NIPS 2017
Mon Dec 4th through Sat the 9th, 2017 at Long Beach Convention Center
Reviewer 1
The paper analyzes the problem of a bidder participating in multiple auctions with a budget B and a horizon T. The objective is to optimize the bids over time, which is modeled as a contextual bandit problem. The paper develops an algorithm with regret of order O(d\sqrt{T}) when there is no budget or when B scales with T.
The paper needs to discuss the current literature on learning in Auctions (with or without budgets). For example, see
Learning in Repeated Auctions with Budgets: Regret Minimization and Equilibrium. Balseiro and Gur, 2017
and earlier references therein. For example, the bid shading parameter $\lambda$ that appears is in line with what has appeared in the earlier literature. The paper would also benefit from better comparing to other papers that deal with similar knapsack constraints: see, e.g.
Close the Gaps: A Learning-while-Doing Algorithm for Single-Product Revenue Management Problems Zizhuo Wang Shiming Deng and Yinyu Ye. Operations Research, 2014
The novelty is the introduction of context in conjunction with budget. As a result, the paper would benefit from highlighting more why the conjunction of context and budget is challenging? Where are the exact novel technical ideas needed for this compared to existing ideas in the contextual bandit literature and in the ``learning with knapsack constraints'' literatures? Relatedly, the lack of lower bound that captures the dependence on d and T significantly weakens the submission. A sharp lower bound would allow to much better appreciate the quality of the algorithms proposed.
Reviewer 2
The paper studies the problem of repeated bidding in online ad auctions where the goal is to maximize the accumulated reward over a fixed horizon and in the presence of budget constraint. It is also assumed that a context vector is available at each auctions which summarizes the specific information about the targeted person and the website. The expected value of an ad is considered to be a linear function of this context vector. This is a generalization of the setting considered in Weed et al (2016) in two directions: first having a budget constraint and second the availability of the side information. The paper proposes a bidding strategy in such a setting and provide a regret bound for it.
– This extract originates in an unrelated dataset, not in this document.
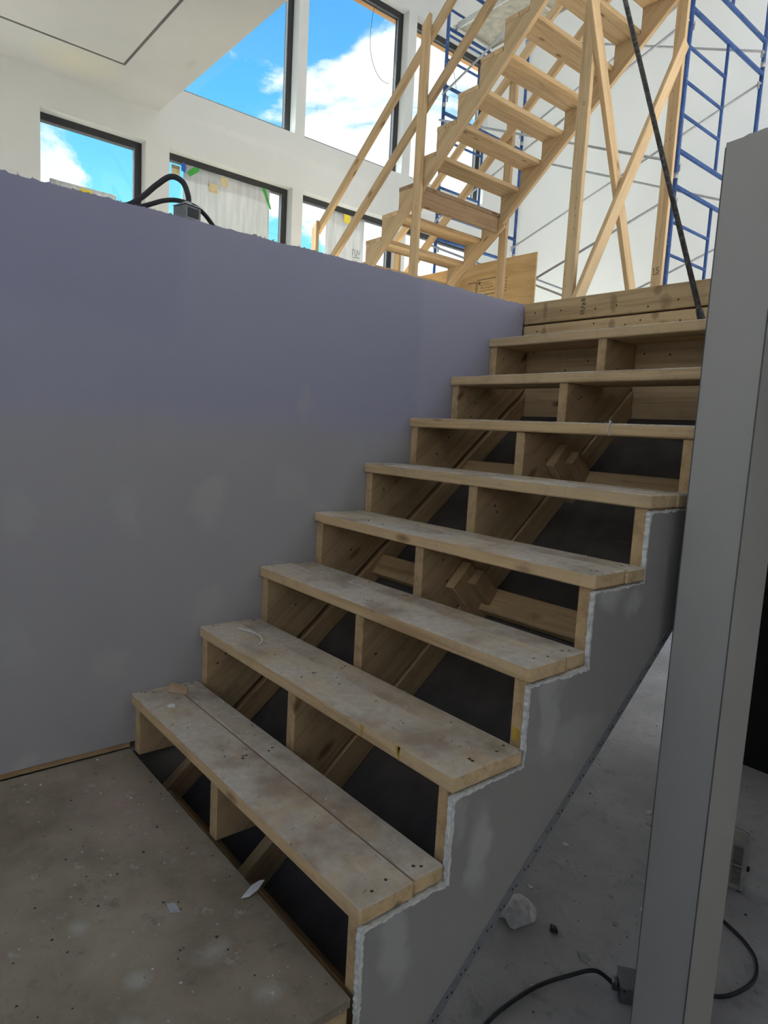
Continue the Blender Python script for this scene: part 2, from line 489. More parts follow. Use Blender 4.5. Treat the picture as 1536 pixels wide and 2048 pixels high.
def bm_prism(pts, th, bevel=0.0, seg=1):
    bm = bmesh.new()
    a = [bm.verts.new((p[0], p[1], 0)) for p in pts]
    b = [bm.verts.new((p[0], p[1], th)) for p in pts]
    n = len(pts)
    bm.faces.new(a[::-1])
    bm.faces.new(b)
    for i in range(n):
        bm.faces.new((a[i], a[(i + 1) % n], b[(i + 1) % n], b[i]))
    bmesh.ops.recalc_face_normals(bm, faces=bm.faces)
    if bevel > 0:
        bmesh.ops.bevel(bm, geom=list(bm.edges), offset=bevel, segments=seg, affect='EDGES', clamp_overlap=True)
    return bm


def to_mesh(name, bm):
    me = bpy.data.meshes.new(name)
    bm.to_mesh(me)
    bm.free()
    return me


def prism(name, pts, th, origin, xd, yd, mat, parent=None, bevel=0.0):
    """polygon pts in the xd/yd plane, th thick along xd x yd"""
    return mesh_obj(name, to_mesh(name, bm_prism(pts, th, bevel)), mat, parent, frame_mat(origin, xd, yd))


def board(name, p0, p1, width, thick, wdir, mat, parent=None, bevel=0.003):
    """straight piece of lumber from p0 to p1 (its centre line), grain along it"""
    p0, p1 = Vector(p0), Vector(p1)
    L = (p1 - p0).length
    M = frame_mat(p0, p1 - p0, wdir)
    zax = M.col[2].to_3d()
    M.translation = p0 - zax * thick / 2
    w = width / 2
    return mesh_obj(name, to_mesh(name, bm_prism([(0, -w), (L, -w), (L, w), (0, w)], thick, bevel)), mat, parent, M)


def box(name, lo, hi, mat, parent=None, bevel=0.0):
    lo, hi = Vector(lo), Vector(hi)
    bm = bm_prism([(0, 0), (hi.x - lo.x, 0), (hi.x - lo.x, hi.y - lo.y), (0, hi.y - lo.y)], hi.z - lo.z, bevel)
    return mesh_obj(name, to_mesh(name, bm), mat, parent, Matrix.Translation(lo))


def boxes_mesh(name, lst):
    """several axis boxes of ONE wall or slab, in world coordinates"""
    v, f = [], []
    for (x0, y0, z0, x1, y1, z1) in lst:
        b = len(v)
        v += [(x0, y0, z0), (x1, y0, z0), (x1, y1, z0), (x0, y1, z0), (x0, y0, z1), (x1, y0, z1), (x1, y1, z1), (x0, y1, z1)]
        f += [tuple(b + i for i in q) for q in ((3, 2, 1, 0), (4, 5, 6, 7), (0, 1, 5, 4), (1, 2, 6, 5), (2, 3, 7, 6), (3, 0, 4, 7))]
    me = bpy.data.meshes.new(name)
    me.from_pydata(v, [], f)
    return me


def struct(name, lst, mat):
    return tag(mesh_obj(name, boxes_mesh(name, lst), mat), kind='structure')


def holed(u0, u1, w0, w1, holes):
    """split the rectangle u0..u1 x w0..w1 into columns round the holes; returns rectangles"""
    us = sorted({u0, u1, *[h[0] for h in holes], *[h[1] for h in holes]})
    out = []
    for a, b in zip(us, us[1:]):
        hs = sorted((h[2], h[3]) for h in holes if h[0] <= a and h[1] >= b)
        z = w0
        for (c, d) in hs:
            if c > z:
                out.append((a, b, z, c))
            z = max(z, d)
        if z < w1:
            out.append((a, b, z, w1))
    return out


def tube_mesh(name, pts, r, sides=10, caps=True, rad=None):
    pts = [Vector(p) for p in pts]
    n = len(pts)
    v, f = [], []
    tprev = (pts[1] - pts[0]).normalized()
    up = Vector((0, 0, 1)) if abs(tprev.z) < 0.9 else Vector((1, 0, 0))
    nx = tprev.cross(up).normalized()
    for i, p in enumerate(pts):
        tg = (pts[min(i + 1, n - 1)] - pts[max(i - 1, 0)]).normalized()
        nx = (nx - tg * nx.dot(tg)).normalized()
        ny = tg.cross(nx)
        rr = rad(i / (n - 1)) if rad else r
        for k in range(sides):
            a = 2 * math.pi * k / sides
            v.append(p + nx * math.cos(a) * rr + ny * math.sin(a) * rr)
    for i in range(n - 1):
        for k in range(sides):
            k2 = (k + 1) % sides
            f.append((i * sides + k, i * sides + k2, (i + 1) * sides + k2, (i + 1) * sides + k))
    if caps:
        f.append(tuple(range(sides))[::-1])
        f.append(tuple((n - 1) * sides + k for k in range(sides)))
    me = bpy.data.meshes.new(name)
    me.from_pydata(v, [], f)
    for p in me.polygons:
        p.use_smooth = len(p.vertices) == 4
    return me


def tube(name, pts, r, mat, parent=None, sides=10, rad=None):
    return mesh_obj(name, tube_mesh(name, pts, r, sides, True, rad), mat, parent)


def spline(pts, sub=8):
    P = [Vector(p) for p in pts]
    P = [P[0] * 2 - P[1]] + P + [P[-1] * 2 - P[-2]]
    out = []
    for i in range(1, len(P) - 2):
        for s in range(sub):
            u = s / sub
            a, b, c, d = P[i - 1], P[i], P[i + 1], P[i + 2]
            out.append(0.5 * ((2 * b) + (c - a) * u + (2 * a - 5 * b + 4 * c - d) * u * u + (3 * b - a - 3 * c + d) * u ** 3))
    out.append(P[-2])
    return out


def strokes(name, segs, origin, xd, yd, w, mat, parent):
    """flat handwriting: every segment a hair-thin bar on the surface"""
    M = frame_mat(origin, xd, yd)
    v, f = [], []
    for (x0, y0, x1, y1) in segs:
        d = Vector((x1 - x0, y1 - y0))
        if d.length < 1e-6:
            continue
        n = Vector((-d.y, d.x)).normalized() * w / 2
        b = len(v)
        v += [(x0 + n.x, y0 + n.y, 0), (x0 - n.x, y0 - n.y, 0), (x1 - n.x, y1 - n.y, 0), (x1 + n.x, y1 + n.y, 0)]
        v += [(p[0], p[1], 0.0006) for p in v[b:b + 4]]
        f += [tuple(b + i for i in q) for q in ((4, 5, 6, 7), (0, 1, 5, 4), (1, 2, 6, 5), (2, 3, 7, 6), (3, 0, 4, 7))]
    me = bpy.data.meshes.new(name)
    me.from_pydata(v, [], f)
    return tag(mesh_obj(name, me, mat, parent, M), kind='stuff')


# ================================================================== the setting
ZU = 1.515          # upper floor
ZL = -1.14          # concrete of the lower floor
ZN = -0.188         # landing
XW = -5.6           # window wall
XS, YB, YF = 4.2, -4.5, 8.4
RUN, RISE = 0.2284, 0.19
ZC = 4.24           # flat ceiling
YC = 2.21           # where the flat ceiling ends

# window openings in the window wall: (y0, y1, z0, z1)
WINS = [(1.016, 2.07, 2.10, 3.90), (2.335, 3.945, 2.10, 3.90), (4.10, 5.73, 2.10, 3.90), (5.88, 7.45, 2.10, 3.90),
        (2.345, 3.95, 4.55, 6.72), (4.09, 5.73, 4.55, 6.72), (5.88, 7.45, 4.55, 6.72)]
ADDED_HID = [(-3.6, -2.2, 2.1, 3.9), (-1.6, -0.2, 2.1, 3.9), (2.4, 4.6, ZL + 0.3, 1.0), (4.9, 7.6, ZL + 0.3, 1.0)]  # unseen openings added to bring in more daylight, upper row and lower level
struct('wall_windows', [(XW - 0.25, a, c, XW, b, d) for a, b, c, d in holed(YB, YF, ZL, 7.6, WINS + ADDED_HID)], 'drywall_white')

ADDED_SIDE = [(2.7, 4.4, 1.9, 6.9), (4.7, 6.3, 1.9, 6.9), (6.6, 8.1, 1.9, 6.9)]  # unseen tall openings added to brighten the hall
struct('wall_side', [(XS, a, c, XS + 0.25, b, d) for a, b, c, d in holed(YB, YF, ZL, 7.6, ADDED_SIDE)], 'drywall_far')
ADDED_BACK = [(-4.6, -2.6, 1.9, 4.0), (-2.2, -0.2, 1.9, 4.0), (0.6, 3.6, 1.8, 6.4)]  # openings added behind the camera for light on the front faces
struct('wall_back', [(a, YB - 0.25, c, b, YB, d) for a, b, c, d in holed(XW, XS, ZL, 7.6, ADDED_BACK)], 'drywall_far')
FAR = [(-4.9, -2.6, ZL, 1.05), (-2.3, 0.2, ZL, 1.05)]
struct('wall_far', [(a, YF, c, b, YF + 0.25, d) for a, b, c, d in holed(XW - 0.25, XS + 0.25, ZL, 7.6, FAR)], 'drywall_far')

for i, (a, b, c, d) in enumerate(WINS + ADDED_HID):
    portal('daylight_portal', (XW - 0.24, (a + b) / 2, (c + d) / 2), b - a, d - c, (1, 0, 0))
for (a, b, c, d) in ADDED_SIDE:
    portal('daylight_portal', (XS + 0.24, (a + b) / 2, (c + d) / 2), b - a, d - c, (-1, 0, 0))
for (a, b, c, d) in ADDED_BACK:
    portal('daylight_portal', ((a + b) / 2, YB - 0.24, (c + d) / 2), b - a, d - c, (0, 1, 0))
for (a, b, c, d) in FAR:
    portal('daylight_portal', ((a + b) / 2, YF + 0.24, (c + d) / 2), b - a, d - c, (0, -1, 0))

cl_ = struct('ceiling', [(XW, YB, ZC, 0.2, YC, ZC + 0.3)], 'ceiling_board')
# dark reveal channel let into the flat ceiling, a rectangle with one corner near the windows
for q in (((-4.895, -3.4, ZC - 0.003), (-4.872, 1.605, ZC + 0.001)), ((-4.872, 1.582, ZC - 0.003), (-0.3, 1.605, ZC + 0.001))):
    box('reveal_channel', q[0], q[1], 'channel_dark', cl_)
ADDED_SKYL = [(-1.6, 1.2, 2.9, 5.0), (-1.6, 1.2, 5.4, 7.9)]  # unseen roof openings added so sun bounces through the hall
struct('ceiling_high', [(a, c, 7.6, b, d, 7.8) for a, b, c, d in holed(XW, XS, YB, YF, ADDED_SKYL)], 'drywall_far')
for (a, b, c, d) in ADDED_SKYL:
    portal('daylight_portal', ((a + b) / 2, (c + d) / 2, 7.79), b - a, d - c, (0, 0, -1))
struct('wall_gallery', [(XW, YC - 0.12, ZC + 0.3, 0.2, YC, 7.6), (0.08, YB, ZC + 0.3, 0.2, YC - 0.12, 7.6)], 'drywall_far')
struct('floor_upper', [(XW, YB, 1.27, -0.116, YF, ZU), (-0.116, 1.872, 1.27, XS, 5.4, ZU), (-0.116, 5.4, 1.27, 0.3, YF, ZU), (3.2, 5.4, 1.27, XS, YF, ZU), (0.3, 8.05, 1.27, 3.2, YF, ZU), (1.408, 1.23, 1.27, XS, 1.872, ZU)], 'subfloor')  # unseen hole added in the slab to let sun down to the concrete
struct('floor_lower', [(XW, YB, ZL - 0.15, XS, YF, ZL)], 'concrete')
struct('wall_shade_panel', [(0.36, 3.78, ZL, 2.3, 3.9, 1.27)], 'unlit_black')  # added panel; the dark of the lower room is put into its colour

# ---- stairwell wall on the left, with a torn top edge
bm = bmesh.new()
ys = [YB + i * 0.35 for i in range(11)]
y = -0.62
while y < 1.83:
    ys.append(y)
    y += RNG.uniform(0.004, 0.013)
ys.append(1.83)
top = []
for y in ys:
    if y < -0.63:
        top.append(ZU)
    else:
        j = mnoise.noise(Vector((y * 9, 0, 3))) * 0.004 + (RNG.random() ** 4) * 0.006
        top.append(ZU + j)
fr_ = [bm.verts.new((0, y, z)) for y, z in zip(ys, top)]
bk_ = [bm.verts.new((-0.115, y, ZU)) for y in ys]
lo_ = [bm.verts.new((0, y, -0.166)) for y in ys]
lb_ = [bm.verts.new((-0.115, y, -0.166)) for y in ys]
for i in range(len(ys) - 1):
    bm.faces.new((lo_[i], lo_[i + 1], fr_[i + 1], fr_[i]))
    bm.faces.new((fr_[i], fr_[i + 1], bk_[i + 1], bk_[i])).material_index = 1
    bm.faces.new((bk_[i], bk_[i + 1], lb_[i + 1], lb_[i]))
    bm.faces.new((lb_[i], lb_[i + 1], lo_[i + 1], lo_[i]))
bm.faces.new((lo_[0], fr_[0], bk_[0], lb_[0]))
bm.faces.new((fr_[-1], lo_[-1], lb_[-1], bk_[-1]))
wl = tag(mesh_obj('wall_left', to_mesh('wall_left', bm), ['drywall_lilac', 'gypsum_edge']), kind='structure')
# torn paper fibres along the edge
bm = bmesh.new()
for i in range(150):
    y = RNG.uniform(-0.4, 1.8)
    h = RNG.uniform(0.003, 0.009) * (1.8 if RNG.random() < 0.12 else 1)
    w = RNG.uniform(0.002, 0.006)
    x = RNG.uniform(-0.012, 0.001)
    z = ZU - 0.001
    lean = RNG.uniform(-0.006, 0.006)
    q = [bm.verts.new(p) for p in ((x, y, z), (x + 0.001, y + w, z), (x + 0.002, y + w / 2 + lean, z + h), (x - 0.002, y + w / 2, z))]
    bm.faces.new((q[0], q[1], q[2]))
    bm.faces.new((q[1], q[3], q[2]))
    bm.faces.new((q[3], q[0], q[2]))
tag(mesh_obj('torn_paper', to_mesh('torn_paper', bm), 'chip_grey', wl), kind='stuff')
pl = board('sole_plate', (-0.05, -3.0, -0.176), (-0.05, 0.0, -0.176), 0.092, 0.022, (1, 0, 0), 'lumber_frame', wl)
struct('wall_below', [(-0.115, YB, ZL, 0.0, 0.25, -0.20)], 'drywall_grey')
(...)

While the paper technically sounds and is well-written, here are a few comments on the formulated problem.
1. It has been assumed in lines 51-53 that p_t is an iid process. This seems to be far from reality as p_t is the maximum bid of the competitors each of which might be a learning agent (just like us). In this case, competitors select their bids based on his observed history. This suggests that competitors bid (and hence p_t) is not a stationary process and more importantly is correlated with our bids. This is true even if each competitors values the ad differently and in a way specific to him. This adversarial correlation is actually one of the main differences between auctions and conventional bandit problems which has been ruled out in the paper by assuming that p_t is generated from a stationary distribution in an iid manner.
2. Assumption 1 which plays an important role in the results of the paper mentions that p_t and v_t are conditionally independent given the side information x_t. Aside from the above reason (comment 1) and even if we assume that the competitors are not learning agents, this seems a very restrictive assumption. x_t is commonly shared between all the bidders and all of them select their bids based on it. Consider for example a scenario that a group of the bidders (including us) are interested in a specific type of (target person, website) pair and they will bid higher when the associated x_t is reported. Thus, there is a correlation between those competitors bids (and hence p_t) and our bids given x_t. There is clearly a correlation between our bid and our value v_t (because we are a smart bidder) and hence, v_t and p_t cannot be independent given x_t.
A few typos:
1. Assumption 1 in the Supplementary Materials is i fact Assumption 2 of the main paper.
2. There is a . missing at the end of line 313 and one at the end of Lemma 8.
3. At the end of Section C in the Supplementary Materials it should be Lemma 3 of [2] not Lemma 11 of [2].